◆ What is required
Each line that follows is to be retyped exactly.

◆ Data excerpt
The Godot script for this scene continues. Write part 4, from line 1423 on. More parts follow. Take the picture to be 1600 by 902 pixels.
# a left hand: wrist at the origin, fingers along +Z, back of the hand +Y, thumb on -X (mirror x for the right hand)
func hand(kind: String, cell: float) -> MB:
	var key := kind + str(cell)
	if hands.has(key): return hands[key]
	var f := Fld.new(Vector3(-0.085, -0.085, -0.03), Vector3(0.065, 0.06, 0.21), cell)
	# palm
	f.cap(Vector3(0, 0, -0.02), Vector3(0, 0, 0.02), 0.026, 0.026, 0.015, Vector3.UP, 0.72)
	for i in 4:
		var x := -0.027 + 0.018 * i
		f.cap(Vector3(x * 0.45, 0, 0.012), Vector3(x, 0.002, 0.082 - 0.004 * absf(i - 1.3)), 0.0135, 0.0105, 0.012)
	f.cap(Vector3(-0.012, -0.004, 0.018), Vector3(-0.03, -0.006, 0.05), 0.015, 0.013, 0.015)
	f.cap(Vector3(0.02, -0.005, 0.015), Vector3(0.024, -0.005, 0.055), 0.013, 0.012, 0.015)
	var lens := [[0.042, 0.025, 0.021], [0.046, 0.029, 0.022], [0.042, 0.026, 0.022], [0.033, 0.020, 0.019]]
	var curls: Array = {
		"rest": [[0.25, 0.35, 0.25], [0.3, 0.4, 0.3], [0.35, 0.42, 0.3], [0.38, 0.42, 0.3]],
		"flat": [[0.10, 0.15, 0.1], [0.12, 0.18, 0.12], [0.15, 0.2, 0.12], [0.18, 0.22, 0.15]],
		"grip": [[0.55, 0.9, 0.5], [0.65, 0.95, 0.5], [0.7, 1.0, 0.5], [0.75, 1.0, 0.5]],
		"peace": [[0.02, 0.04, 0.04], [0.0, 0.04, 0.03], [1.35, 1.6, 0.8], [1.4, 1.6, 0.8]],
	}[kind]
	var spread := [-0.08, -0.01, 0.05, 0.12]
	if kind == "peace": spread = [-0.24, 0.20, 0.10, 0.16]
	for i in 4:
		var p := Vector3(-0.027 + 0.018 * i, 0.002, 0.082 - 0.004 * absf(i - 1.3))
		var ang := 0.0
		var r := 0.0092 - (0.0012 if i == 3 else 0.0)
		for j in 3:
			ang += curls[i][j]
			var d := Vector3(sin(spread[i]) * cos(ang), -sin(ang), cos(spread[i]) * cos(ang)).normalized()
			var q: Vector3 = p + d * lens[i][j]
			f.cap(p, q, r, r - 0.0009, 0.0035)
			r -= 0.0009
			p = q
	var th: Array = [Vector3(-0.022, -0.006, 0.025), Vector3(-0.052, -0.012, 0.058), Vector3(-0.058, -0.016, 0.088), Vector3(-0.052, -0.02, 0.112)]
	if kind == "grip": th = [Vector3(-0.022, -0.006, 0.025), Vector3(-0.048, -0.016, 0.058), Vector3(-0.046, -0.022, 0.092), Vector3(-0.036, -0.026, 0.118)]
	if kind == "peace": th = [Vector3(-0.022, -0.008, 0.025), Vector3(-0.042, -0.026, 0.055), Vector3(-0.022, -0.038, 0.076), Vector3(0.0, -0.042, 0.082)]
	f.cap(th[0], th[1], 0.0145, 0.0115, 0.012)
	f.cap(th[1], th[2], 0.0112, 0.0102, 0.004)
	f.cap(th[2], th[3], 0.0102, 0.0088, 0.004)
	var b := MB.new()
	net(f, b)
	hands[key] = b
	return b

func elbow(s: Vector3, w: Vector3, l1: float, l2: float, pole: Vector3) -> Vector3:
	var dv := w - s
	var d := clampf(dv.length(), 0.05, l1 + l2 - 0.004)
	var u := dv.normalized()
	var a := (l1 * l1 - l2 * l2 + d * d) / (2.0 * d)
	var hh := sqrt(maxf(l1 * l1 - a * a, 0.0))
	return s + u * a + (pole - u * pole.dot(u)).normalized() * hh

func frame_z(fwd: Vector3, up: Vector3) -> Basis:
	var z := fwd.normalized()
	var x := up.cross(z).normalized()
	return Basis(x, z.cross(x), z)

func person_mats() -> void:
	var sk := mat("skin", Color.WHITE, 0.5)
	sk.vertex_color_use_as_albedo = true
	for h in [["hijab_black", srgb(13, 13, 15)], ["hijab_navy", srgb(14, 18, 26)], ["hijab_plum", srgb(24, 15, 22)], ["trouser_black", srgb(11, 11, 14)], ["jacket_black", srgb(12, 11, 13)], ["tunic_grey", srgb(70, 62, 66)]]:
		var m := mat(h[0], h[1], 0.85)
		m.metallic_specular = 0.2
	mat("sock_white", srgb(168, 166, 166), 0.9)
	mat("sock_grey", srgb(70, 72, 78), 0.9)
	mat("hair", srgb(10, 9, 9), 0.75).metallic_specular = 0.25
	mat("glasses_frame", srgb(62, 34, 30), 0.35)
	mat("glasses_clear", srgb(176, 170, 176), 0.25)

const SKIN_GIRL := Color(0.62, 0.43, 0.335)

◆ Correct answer
The Godot script for this scene continues. Write part 4, from line 1423 on. More parts follow. Take the picture to be 1600 by 902 pixels.
# a left hand: wrist at the origin, fingers along +Z, back of the hand +Y, thumb on -X (mirror x for the right hand)
func hand(kind: String, cell: float) -> MB:
	var key := kind + str(cell)
	if hands.has(key): return hands[key]
	var f := Fld.new(Vector3(-0.085, -0.085, -0.03), Vector3(0.065, 0.06, 0.21), cell)
	# palm
	f.cap(Vector3(0, 0, -0.02), Vector3(0, 0, 0.02), 0.026, 0.026, 0.015, Vector3.UP, 0.72)
	for i in 4:
		var x := -0.027 + 0.018 * i
		f.cap(Vector3(x * 0.45, 0, 0.012), Vector3(x, 0.002, 0.082 - 0.004 * absf(i - 1.3)), 0.0135, 0.0105, 0.012)
	f.cap(Vector3(-0.012, -0.004, 0.018), Vector3(-0.03, -0.006, 0.05), 0.015, 0.013, 0.015)
	f.cap(Vector3(0.02, -0.005, 0.015), Vector3(0.024, -0.005, 0.055), 0.013, 0.012, 0.015)
	var lens := [[0.042, 0.025, 0.021], [0.046, 0.029, 0.022], [0.042, 0.026, 0.022], [0.033, 0.020, 0.019]]
	var curls: Array = {
		"rest": [[0.25, 0.35, 0.25], [0.3, 0.4, 0.3], [0.35, 0.42, 0.3], [0.38, 0.42, 0.3]],
		"flat": [[0.10, 0.15, 0.1], [0.12, 0.18, 0.12], [0.15, 0.2, 0.12], [0.18, 0.22, 0.15]],
		"grip": [[0.55, 0.9, 0.5], [0.65, 0.95, 0.5], [0.7, 1.0, 0.5], [0.75, 1.0, 0.5]],
		"peace": [[0.02, 0.04, 0.04], [0.0, 0.04, 0.03], [1.35, 1.6, 0.8], [1.4, 1.6, 0.8]],
	}[kind]
	var spread := [-0.08, -0.01, 0.05, 0.12]
	if kind == "peace": spread = [-0.24, 0.20, 0.10, 0.16]
	for i in 4:
		var p := Vector3(-0.027 + 0.018 * i, 0.002, 0.082 - 0.004 * absf(i - 1.3))
		var ang := 0.0
		var r := 0.0092 - (0.0012 if i == 3 else 0.0)
		for j in 3:
			ang += curls[i][j]
			var d := Vector3(sin(spread[i]) * cos(ang), -sin(ang), cos(spread[i]) * cos(ang)).normalized()
			var q: Vector3 = p + d * lens[i][j]
			f.cap(p, q, r, r - 0.0009, 0.0035)
			r -= 0.0009
			p = q
	var th: Array = [Vector3(-0.022, -0.006, 0.025), Vector3(-0.052, -0.012, 0.058), Vector3(-0.058, -0.016, 0.088), Vector3(-0.052, -0.02, 0.112)]
	if kind == "grip": th = [Vector3(-0.022, -0.006, 0.025), Vector3(-0.048, -0.016, 0.058), Vector3(-0.046, -0.022, 0.092), Vector3(-0.036, -0.026, 0.118)]
	if kind == "peace": th = [Vector3(-0.022, -0.008, 0.025), Vector3(-0.042, -0.026, 0.055), Vector3(-0.022, -0.038, 0.076), Vector3(0.0, -0.042, 0.082)]
	f.cap(th[0], th[1], 0.0145, 0.0115, 0.012)
	f.cap(th[1], th[2], 0.0112, 0.0102, 0.004)
	f.cap(th[2], th[3], 0.0102, 0.0088, 0.004)
	var b := MB.new()
	net(f, b)
	hands[key] = b
	return b

func elbow(s: Vector3, w: Vector3, l1: float, l2: float, pole: Vector3) -> Vector3:
	var dv := w - s
	var d := clampf(dv.length(), 0.05, l1 + l2 - 0.004)
	var u := dv.normalized()
	var a := (l1 * l1 - l2 * l2 + d * d) / (2.0 * d)
	var hh := sqrt(maxf(l1 * l1 - a * a, 0.0))
	return s + u * a + (pole - u * pole.dot(u)).normalized() * hh

func frame_z(fwd: Vector3, up: Vector3) -> Basis:
	var z := fwd.normalized()
	var x := up.cross(z).normalized()
	return Basis(x, z.cross(x), z)

func person_mats() -> void:
	var sk := mat("skin", Color.WHITE, 0.5)
	sk.vertex_color_use_as_albedo = true
	for h in [["hijab_black", srgb(13, 13, 15)], ["hijab_navy", srgb(14, 18, 26)], ["hijab_plum", srgb(24, 15, 22)], ["trouser_black", srgb(11, 11, 14)], ["jacket_black", srgb(12, 11, 13)], ["tunic_grey", srgb(70, 62, 66)]]:
		var m := mat(h[0], h[1], 0.85)
		m.metallic_specular = 0.2
	mat("sock_white", srgb(168, 166, 166), 0.9)
	mat("sock_grey", srgb(70, 72, 78), 0.9)
	mat("hair", srgb(10, 9, 9), 0.75).metallic_specular = 0.25
	mat("glasses_frame", srgb(62, 34, 30), 0.35)
	mat("glasses_clear", srgb(176, 170, 176), 0.25)

const SKIN_GIRL := Color(0.62, 0.43, 0.335)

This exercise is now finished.